Ah, so this was news to me: the earth’s rotation is slowing down! (“the solar day becomes 1.7 ms longer every century due mainly to tidal friction (2.3 ms/cy, reduced by 0.6 ms/cy due to glacial rebound”).

The (implicit) frame of reference for (exact) time with respect to which the earth is slowing down is the atomic (cesium) clock, which requires an understanding of the highly theoretical processes of quantum mechanics to interpret correctly.

So now we have an inkling of what the data means. They give us the variance between two time measurements – those from atomic clocks and those from the earth’s rotation. A first attempt at interpreting the first row in the table is:  it took 3 years between 2006-01-01 and 2009-01-01 to add one leap-second to the calendar date.

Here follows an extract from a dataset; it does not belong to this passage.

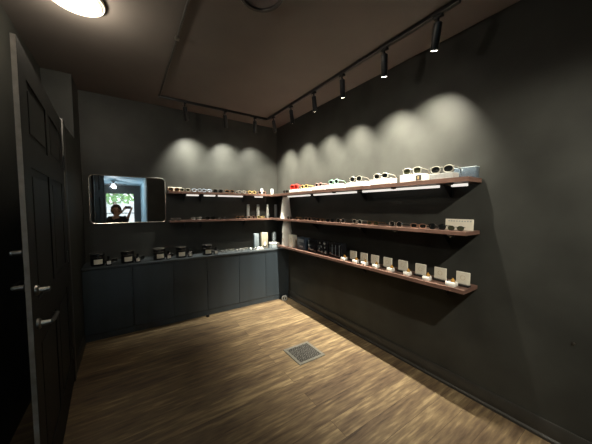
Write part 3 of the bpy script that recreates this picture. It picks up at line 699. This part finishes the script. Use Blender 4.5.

A little “Binging” (I’ve all but abandoned “Googling” since Google became “instant” – not because it can’t be turned off, but to make a statement to Google) yields “Modified Julian Day” for MJD.  So the third column is primarily a conversion of the first column into a standard, though not without its own theoretical reasons for being the preferred measure.

All this to say – repositories of datasets without (substantial) amounts of textual metadata, not to mention software and tools designed for its interpretation and navigation are going to be (at best) not very useful.